特定の部分だけを鍛えるのではなく、全体的に筋肉量を増やすことで、内側も自然と発達します。大胸筋のトレーニングにおいて、全体的な厚みを増やすことが最も重要なポイントです。
具体的には、ベンチプレスやダンベルプレスといった基本的なコンパウンドエクササイズを中心に行い、大胸筋全体を鍛えましょう。
繰り返しになりますが、大胸筋の内側が発達している人は、「内側だけ」が発達しているわけではなく、全体的にしっかりとした厚みを持っています。
全体を発達させるためには、コンパウンド種目で比較的高重量(1セット6回〜8回が限界)を扱うアプローチが有効です。この方法で、大胸筋の内側も含めた全体的な成長を促進することができるでしょう。
大胸筋の内側「も」発達させる効果的な筋トレ種目
「内側」も含め、大胸筋全体を発達させるために効果的なテクニックとしては、「ストレッチ局面を意識する」ことです。「大胸筋の内側を鍛える」という記事の多くは、収縮局面で大胸筋の内側に「効かせる」ことを重視する記事をよく見ますが、筋肥大を促すのは、どちらかというと収縮ポジションにおける負荷よりもストレッチポジションにおける負荷(=筋肉が伸ばされた状態で負荷がかかる状況)です。

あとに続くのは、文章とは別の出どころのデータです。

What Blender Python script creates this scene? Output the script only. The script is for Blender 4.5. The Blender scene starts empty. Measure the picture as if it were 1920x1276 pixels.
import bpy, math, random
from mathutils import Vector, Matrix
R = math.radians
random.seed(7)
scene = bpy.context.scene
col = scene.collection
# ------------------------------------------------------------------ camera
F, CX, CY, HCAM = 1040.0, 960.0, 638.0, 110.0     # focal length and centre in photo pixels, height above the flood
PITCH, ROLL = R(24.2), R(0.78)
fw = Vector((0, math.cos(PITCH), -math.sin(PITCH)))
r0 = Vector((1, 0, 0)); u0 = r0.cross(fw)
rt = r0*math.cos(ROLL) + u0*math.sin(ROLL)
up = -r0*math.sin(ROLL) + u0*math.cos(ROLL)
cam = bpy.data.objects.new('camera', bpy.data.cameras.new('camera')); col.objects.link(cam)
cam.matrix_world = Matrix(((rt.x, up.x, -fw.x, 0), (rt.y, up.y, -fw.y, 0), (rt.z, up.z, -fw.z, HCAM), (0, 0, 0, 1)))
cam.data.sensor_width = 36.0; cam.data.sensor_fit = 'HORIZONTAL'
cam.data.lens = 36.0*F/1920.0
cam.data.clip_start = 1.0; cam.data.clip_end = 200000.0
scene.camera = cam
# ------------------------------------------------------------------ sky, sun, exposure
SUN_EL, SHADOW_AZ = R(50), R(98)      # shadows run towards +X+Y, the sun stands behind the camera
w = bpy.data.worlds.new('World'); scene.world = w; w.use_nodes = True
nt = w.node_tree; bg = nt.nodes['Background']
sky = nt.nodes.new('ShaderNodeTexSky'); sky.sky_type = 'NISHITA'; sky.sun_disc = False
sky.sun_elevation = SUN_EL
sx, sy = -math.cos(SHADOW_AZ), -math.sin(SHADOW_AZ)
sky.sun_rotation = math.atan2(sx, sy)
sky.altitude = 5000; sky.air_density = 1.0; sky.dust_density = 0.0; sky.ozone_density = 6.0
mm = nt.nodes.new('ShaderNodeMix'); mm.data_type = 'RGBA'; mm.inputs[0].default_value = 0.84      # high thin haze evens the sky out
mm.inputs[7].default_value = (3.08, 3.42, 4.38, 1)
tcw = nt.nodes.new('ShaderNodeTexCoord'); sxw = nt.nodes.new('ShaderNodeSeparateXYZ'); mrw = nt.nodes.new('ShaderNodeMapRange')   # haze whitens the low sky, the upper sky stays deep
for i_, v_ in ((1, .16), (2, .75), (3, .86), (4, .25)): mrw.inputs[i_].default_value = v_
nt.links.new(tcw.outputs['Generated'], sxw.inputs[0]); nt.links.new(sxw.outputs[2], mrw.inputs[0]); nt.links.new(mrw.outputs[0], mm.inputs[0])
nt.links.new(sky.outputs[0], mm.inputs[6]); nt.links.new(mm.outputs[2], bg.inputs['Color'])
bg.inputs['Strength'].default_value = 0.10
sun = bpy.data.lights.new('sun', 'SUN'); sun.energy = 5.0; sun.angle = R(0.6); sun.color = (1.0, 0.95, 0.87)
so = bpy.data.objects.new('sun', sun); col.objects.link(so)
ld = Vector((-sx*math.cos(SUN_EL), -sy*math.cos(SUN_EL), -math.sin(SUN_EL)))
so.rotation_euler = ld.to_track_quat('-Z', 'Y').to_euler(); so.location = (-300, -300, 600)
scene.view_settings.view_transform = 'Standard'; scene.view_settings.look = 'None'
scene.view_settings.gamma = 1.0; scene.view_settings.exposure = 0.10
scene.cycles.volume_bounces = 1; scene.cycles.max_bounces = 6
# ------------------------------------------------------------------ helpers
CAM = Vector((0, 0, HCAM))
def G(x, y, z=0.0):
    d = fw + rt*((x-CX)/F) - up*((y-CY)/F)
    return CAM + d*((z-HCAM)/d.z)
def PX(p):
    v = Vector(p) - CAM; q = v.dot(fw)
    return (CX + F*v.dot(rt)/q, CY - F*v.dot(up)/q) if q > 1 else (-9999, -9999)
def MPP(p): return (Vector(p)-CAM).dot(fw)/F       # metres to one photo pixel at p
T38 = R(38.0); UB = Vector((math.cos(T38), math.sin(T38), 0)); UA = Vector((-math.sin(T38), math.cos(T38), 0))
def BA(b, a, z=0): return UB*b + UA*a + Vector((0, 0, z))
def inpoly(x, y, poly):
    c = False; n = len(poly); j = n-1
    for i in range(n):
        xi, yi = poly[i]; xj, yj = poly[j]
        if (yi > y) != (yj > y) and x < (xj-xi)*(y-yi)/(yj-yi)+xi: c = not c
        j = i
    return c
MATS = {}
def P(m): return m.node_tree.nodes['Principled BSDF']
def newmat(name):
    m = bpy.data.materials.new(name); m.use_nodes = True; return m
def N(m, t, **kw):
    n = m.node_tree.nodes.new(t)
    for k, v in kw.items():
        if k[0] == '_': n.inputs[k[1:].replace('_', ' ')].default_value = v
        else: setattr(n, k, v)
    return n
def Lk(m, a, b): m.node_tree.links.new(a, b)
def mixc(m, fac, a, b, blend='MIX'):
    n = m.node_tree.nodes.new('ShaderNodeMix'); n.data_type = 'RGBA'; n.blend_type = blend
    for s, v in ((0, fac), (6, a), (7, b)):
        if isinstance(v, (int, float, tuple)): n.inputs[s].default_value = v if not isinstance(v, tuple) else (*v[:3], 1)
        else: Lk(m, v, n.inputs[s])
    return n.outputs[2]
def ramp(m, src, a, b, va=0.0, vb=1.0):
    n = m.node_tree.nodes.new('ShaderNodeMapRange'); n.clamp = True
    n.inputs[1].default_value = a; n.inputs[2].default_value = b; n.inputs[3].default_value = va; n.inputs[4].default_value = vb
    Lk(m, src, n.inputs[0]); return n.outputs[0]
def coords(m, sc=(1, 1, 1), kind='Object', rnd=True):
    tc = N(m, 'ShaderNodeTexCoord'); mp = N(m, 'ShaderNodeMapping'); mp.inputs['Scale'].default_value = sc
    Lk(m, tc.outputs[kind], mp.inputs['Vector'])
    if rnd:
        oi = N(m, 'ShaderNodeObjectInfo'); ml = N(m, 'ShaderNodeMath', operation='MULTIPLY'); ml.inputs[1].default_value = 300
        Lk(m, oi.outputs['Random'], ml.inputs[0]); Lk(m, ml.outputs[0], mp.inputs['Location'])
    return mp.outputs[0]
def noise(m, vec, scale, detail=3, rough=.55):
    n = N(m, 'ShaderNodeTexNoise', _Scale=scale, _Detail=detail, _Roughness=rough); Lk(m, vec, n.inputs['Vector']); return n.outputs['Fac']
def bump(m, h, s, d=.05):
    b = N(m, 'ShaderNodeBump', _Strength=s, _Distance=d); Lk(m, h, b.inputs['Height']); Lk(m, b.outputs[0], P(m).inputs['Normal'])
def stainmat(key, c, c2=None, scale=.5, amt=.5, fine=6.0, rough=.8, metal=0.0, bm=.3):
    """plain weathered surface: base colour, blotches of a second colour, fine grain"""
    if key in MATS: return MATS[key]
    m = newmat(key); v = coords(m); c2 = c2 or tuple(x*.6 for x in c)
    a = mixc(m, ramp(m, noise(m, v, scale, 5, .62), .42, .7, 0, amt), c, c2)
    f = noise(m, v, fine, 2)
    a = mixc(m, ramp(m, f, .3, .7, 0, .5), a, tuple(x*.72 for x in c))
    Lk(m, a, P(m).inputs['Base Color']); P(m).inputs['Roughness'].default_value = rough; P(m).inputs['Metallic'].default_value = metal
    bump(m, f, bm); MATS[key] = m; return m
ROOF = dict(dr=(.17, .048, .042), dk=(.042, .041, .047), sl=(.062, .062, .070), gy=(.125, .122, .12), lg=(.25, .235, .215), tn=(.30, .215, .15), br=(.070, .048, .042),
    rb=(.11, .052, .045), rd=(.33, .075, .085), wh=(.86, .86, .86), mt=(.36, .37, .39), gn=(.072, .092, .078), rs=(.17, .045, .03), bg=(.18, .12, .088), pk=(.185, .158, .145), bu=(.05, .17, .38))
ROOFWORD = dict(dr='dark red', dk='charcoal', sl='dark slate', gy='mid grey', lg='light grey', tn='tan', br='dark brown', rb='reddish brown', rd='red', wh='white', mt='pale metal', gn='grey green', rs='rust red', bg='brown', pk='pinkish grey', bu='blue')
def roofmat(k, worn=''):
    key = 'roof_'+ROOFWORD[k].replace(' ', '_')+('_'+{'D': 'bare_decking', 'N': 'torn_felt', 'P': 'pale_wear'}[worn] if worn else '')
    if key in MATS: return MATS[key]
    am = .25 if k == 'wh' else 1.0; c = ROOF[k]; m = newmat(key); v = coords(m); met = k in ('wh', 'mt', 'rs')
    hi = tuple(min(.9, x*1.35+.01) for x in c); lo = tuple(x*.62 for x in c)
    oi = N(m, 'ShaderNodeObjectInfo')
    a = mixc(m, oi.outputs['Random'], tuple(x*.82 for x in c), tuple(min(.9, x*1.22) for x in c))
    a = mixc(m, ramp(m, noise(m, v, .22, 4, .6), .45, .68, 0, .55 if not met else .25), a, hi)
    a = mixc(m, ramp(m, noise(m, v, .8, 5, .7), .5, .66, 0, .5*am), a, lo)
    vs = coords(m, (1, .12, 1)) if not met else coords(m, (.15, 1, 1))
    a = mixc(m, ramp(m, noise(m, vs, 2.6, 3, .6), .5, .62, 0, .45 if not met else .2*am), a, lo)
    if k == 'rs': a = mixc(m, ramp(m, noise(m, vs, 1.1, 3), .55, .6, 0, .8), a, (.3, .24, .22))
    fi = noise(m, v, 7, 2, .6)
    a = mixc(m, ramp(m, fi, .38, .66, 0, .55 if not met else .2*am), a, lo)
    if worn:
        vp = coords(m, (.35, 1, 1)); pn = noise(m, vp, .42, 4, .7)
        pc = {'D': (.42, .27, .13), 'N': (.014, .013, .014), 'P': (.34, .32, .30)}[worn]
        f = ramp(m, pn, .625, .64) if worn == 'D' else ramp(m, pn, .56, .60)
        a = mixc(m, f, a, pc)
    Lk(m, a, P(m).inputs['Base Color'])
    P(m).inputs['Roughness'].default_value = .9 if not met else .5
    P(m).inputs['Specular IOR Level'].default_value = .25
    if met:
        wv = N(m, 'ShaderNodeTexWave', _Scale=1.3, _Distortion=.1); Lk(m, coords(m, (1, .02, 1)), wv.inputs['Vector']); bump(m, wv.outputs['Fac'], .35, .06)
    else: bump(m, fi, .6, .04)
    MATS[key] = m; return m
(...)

トレーニングの際には、肩関節の怪我に注意しつつ、大胸筋を十分にストレッチさせる種目を選ぶことが重要です。
おすすめの種目としては、マシンペックフライです。マシンを使用することで安全に大胸筋をストレッチさせることができ、収縮局面でも負荷が抜けないため、「2度美味しい」と言えるでしょう。フリーウェイトを使用するダンベルフライも同様の効果が期待できるものの、収縮局面では負荷が抜けてしまいますし、高重量を扱うとストレッチポジションの際に肩への負担が過度になりすぎる懸念もあります。怪我のリスクを考慮すると、マシンの使用がより好ましいと言えるでしょう。
フリーウェイトしかない場合は、高重量を扱いつつ、腕の角度をダンベルプレスとダンベルフライの中間くらいに収める「ダンベルフライプレス」がおすすめです。
ベンチを15度ほど傾けて、胸を十分に張って(肩甲骨を下制して)行えば、ちょうど大胸筋の上部から中部の、一般的に発達が遅れがちなパーツに刺激がよくはいると思います。是非お試しください。
まとめ
本記事では、大胸筋の内側を効果的に発達させるためのポイントについて詳しく解説しました。
まとめますと、以下のとおりとなります。
- 大胸筋の内側「だけ」を発達させる方法は現実的には「ない」と考えて良い。
- それよりも大胸筋全体のサイズアップを目指すべき。そうすれば大胸筋の内側も発達する。
- 大胸筋全体のサイズアップのためには、ストレッチポジションでの刺激が効果的。
- 種目としてはマシンペックフライがおすすめ。フリーウェイトしかない場合は、ダンベルフライプレス(フライとプレスの中間ポジションで動作)を高重量で行う方法がおすすめ。
それでは、本日はこの辺で失礼します。最後までお読みいただきありがとうございました。